I will point out that military schools, especially during the build up during World War II were often held on the campuses of universities and this might be the reason that Marcel said he had gone to school at some of them. It’s a possibility but I don’t think it’s very likely.

 

There really is no way around this unless Bob Pratt made a horrendous mistake transcribing the tape.

 

It is important to note that I haven’t seen these claims made again by Marcel and I don’t know what happened so that he made them with Pratt. When the skeptics point to them, they are raising legitimate issues about Marcel.

 

But Marcel was who he said he was in 1947 and that is the air intelligence officer at the base. He was pictured with the balloon debris in General Roger Ramey’s office that was alleged to have come from the crash site. He was a trained intelligence officer who would have been familiar with weather balloons and no matter what the Mogul crowd says, the array they claim is responsible for the story was nothing more than common weather balloons and rawin targets. Something that Sheridan Cavitt, who accompanied Marcel into the field recognized immediately as a balloon, or so he eventually claimed. He never explained why he didn’t mention this to either Marcel or Colonel William Blanchard, the base commander at Roswell. For some reason Cavitt kept this to himself.

 

Not to mention that during my first face-to-face interview with Cavitt, he told me that he had never been out to collect any balloon debris.

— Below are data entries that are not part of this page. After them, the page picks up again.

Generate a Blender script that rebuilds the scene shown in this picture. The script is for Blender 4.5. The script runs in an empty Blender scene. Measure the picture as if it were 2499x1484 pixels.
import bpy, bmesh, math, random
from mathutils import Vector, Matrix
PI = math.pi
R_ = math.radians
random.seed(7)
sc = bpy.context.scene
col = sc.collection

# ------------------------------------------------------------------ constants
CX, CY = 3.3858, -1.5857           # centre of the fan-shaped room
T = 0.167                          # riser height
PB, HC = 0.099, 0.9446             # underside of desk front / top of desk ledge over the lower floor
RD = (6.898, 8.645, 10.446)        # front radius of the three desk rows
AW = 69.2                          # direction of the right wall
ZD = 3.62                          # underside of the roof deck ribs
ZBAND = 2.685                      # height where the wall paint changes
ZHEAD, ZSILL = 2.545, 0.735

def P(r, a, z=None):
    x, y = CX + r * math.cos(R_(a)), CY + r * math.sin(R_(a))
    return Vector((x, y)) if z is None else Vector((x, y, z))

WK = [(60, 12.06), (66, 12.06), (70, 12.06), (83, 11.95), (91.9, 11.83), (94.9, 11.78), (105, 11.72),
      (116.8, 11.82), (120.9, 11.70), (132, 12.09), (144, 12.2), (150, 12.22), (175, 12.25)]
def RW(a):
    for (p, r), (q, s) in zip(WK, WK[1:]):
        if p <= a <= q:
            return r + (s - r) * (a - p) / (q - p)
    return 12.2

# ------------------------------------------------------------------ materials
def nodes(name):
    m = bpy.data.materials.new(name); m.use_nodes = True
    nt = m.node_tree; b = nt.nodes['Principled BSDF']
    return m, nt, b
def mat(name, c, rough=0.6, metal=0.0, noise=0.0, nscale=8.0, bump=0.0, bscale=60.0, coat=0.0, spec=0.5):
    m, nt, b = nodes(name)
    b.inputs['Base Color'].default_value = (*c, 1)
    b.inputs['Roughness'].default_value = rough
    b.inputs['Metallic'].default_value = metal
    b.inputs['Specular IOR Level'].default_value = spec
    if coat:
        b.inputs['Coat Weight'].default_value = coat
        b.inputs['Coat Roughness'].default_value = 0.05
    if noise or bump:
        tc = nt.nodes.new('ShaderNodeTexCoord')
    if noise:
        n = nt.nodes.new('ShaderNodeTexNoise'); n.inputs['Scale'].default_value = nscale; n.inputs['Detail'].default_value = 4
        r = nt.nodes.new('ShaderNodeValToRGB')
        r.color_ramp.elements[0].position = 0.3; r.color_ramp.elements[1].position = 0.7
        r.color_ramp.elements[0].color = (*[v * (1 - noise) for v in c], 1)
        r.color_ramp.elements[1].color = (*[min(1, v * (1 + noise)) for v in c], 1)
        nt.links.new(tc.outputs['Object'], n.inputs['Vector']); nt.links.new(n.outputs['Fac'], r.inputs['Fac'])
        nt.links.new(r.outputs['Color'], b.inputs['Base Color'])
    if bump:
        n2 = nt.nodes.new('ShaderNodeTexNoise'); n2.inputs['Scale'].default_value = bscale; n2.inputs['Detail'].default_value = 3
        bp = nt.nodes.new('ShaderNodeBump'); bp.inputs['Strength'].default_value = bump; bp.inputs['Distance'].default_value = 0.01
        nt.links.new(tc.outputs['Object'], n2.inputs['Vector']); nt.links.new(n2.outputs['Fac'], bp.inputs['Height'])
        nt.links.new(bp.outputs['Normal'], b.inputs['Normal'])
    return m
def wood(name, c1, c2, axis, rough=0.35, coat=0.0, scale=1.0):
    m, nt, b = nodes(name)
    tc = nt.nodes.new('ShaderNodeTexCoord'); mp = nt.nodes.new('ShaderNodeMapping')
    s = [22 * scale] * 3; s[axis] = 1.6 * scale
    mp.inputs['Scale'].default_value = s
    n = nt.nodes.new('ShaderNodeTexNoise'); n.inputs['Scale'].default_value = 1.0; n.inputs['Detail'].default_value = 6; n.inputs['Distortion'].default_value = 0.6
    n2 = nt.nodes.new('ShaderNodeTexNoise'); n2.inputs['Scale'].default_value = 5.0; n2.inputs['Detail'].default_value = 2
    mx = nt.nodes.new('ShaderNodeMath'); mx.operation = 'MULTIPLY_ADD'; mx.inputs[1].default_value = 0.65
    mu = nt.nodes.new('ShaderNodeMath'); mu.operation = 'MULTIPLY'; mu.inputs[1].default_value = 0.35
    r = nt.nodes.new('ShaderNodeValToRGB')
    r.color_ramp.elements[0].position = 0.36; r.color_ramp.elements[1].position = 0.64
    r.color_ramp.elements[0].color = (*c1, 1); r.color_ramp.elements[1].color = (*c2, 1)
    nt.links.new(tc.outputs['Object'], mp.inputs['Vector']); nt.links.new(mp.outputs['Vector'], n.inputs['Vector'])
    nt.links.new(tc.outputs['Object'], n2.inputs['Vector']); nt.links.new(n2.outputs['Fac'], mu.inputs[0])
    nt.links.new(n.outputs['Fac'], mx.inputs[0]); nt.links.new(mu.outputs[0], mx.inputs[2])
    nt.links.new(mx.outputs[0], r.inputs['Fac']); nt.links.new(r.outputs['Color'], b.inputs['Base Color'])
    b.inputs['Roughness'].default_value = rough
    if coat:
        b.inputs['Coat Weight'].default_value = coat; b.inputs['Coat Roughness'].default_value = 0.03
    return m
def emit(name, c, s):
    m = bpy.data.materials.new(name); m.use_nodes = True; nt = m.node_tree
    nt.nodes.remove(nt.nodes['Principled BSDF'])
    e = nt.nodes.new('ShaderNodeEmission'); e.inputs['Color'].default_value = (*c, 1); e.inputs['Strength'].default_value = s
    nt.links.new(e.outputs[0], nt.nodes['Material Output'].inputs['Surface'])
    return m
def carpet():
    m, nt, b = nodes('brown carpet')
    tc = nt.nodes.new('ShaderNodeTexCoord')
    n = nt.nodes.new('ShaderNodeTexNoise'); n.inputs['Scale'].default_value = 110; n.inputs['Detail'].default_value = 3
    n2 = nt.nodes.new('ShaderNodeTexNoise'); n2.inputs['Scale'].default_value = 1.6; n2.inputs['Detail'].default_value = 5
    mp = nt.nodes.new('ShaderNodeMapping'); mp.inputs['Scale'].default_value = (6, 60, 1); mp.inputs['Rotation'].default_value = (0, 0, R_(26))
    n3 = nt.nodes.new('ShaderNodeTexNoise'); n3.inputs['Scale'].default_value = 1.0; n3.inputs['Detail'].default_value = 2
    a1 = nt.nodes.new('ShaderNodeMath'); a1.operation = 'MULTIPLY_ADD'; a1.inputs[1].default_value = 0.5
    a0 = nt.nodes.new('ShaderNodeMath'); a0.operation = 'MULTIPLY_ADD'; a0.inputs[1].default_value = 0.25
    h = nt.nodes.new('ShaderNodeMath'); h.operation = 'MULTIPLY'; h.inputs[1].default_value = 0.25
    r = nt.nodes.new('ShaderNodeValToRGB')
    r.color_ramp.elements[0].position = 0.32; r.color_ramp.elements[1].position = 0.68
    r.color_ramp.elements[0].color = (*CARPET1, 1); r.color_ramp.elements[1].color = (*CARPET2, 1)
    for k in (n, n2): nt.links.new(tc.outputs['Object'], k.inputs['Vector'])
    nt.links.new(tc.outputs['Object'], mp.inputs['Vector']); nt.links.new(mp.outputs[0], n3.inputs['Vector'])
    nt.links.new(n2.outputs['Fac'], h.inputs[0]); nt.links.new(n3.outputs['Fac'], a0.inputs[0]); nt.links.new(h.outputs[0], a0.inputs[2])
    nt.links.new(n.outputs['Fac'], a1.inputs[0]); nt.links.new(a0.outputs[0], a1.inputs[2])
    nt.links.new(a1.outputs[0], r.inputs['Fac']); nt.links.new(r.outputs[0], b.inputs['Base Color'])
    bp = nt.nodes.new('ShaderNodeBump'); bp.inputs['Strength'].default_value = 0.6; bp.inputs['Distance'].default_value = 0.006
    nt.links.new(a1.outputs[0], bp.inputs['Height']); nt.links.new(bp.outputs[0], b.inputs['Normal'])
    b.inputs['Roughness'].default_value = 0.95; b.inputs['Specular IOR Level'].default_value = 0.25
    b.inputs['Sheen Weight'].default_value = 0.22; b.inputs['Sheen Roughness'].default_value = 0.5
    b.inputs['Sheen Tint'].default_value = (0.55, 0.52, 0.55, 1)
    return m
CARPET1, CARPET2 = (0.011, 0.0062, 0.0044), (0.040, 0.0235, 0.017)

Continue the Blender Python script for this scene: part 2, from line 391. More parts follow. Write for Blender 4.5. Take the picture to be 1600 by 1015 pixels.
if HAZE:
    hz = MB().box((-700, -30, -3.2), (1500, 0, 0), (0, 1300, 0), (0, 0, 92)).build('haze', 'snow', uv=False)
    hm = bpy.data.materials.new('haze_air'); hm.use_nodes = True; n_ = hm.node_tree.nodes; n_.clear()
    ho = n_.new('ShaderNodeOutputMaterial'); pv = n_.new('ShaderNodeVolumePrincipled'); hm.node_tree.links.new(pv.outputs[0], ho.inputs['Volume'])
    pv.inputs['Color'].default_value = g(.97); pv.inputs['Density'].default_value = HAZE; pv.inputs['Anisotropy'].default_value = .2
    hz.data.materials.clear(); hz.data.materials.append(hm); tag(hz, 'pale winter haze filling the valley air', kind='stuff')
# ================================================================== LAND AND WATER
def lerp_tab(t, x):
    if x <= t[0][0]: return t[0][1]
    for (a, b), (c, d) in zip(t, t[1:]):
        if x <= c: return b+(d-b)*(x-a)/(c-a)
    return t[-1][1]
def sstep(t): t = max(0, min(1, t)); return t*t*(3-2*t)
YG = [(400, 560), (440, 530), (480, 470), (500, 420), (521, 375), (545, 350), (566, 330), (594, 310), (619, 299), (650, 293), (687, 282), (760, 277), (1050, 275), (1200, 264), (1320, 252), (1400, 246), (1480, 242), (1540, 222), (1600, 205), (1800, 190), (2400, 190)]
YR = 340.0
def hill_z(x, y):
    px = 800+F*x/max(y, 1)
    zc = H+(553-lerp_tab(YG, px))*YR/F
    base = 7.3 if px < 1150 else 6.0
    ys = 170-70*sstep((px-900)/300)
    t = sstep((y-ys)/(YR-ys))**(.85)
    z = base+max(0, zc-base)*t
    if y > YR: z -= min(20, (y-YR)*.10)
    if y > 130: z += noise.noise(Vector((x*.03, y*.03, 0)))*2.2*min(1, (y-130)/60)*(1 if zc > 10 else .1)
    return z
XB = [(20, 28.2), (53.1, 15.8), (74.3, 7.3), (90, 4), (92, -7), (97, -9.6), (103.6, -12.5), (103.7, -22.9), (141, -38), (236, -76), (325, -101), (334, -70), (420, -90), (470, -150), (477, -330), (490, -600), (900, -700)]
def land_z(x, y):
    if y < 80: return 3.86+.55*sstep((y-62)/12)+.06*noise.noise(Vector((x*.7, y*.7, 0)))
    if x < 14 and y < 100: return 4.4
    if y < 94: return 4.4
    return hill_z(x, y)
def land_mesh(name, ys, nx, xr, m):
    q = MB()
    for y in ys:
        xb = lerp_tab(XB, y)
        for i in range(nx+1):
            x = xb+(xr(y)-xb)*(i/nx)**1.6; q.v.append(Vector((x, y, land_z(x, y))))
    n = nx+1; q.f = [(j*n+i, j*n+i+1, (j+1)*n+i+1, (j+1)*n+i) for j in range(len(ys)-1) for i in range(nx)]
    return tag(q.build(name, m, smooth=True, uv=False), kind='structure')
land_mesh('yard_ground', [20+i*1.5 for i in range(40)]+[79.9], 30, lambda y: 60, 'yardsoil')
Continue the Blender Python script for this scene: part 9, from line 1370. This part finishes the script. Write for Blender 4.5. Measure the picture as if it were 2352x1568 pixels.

In fact, according to what he said, he wasn’t even in Roswell in early July 1947. Later he changed this to having just arrived there in time to go out with Marcel.

 

Where does that leave us? Well, it seems that which ever side you decide to come down on, you’re going to run into some trouble. Marcel apparently embellished his record, though it seems only a single time and that he was who he said he was in July 1947.

 

Cavitt, it seems, changed his story on a number of occasions and then never explained why he’d never told Marcel or Blanchard it was a balloon if he knew the truth. So, as in so much of the Roswell case, you can look at the spin of the researchers and skeptics, look at the records of the soldiers, and still not know, for certain, where the truth lies.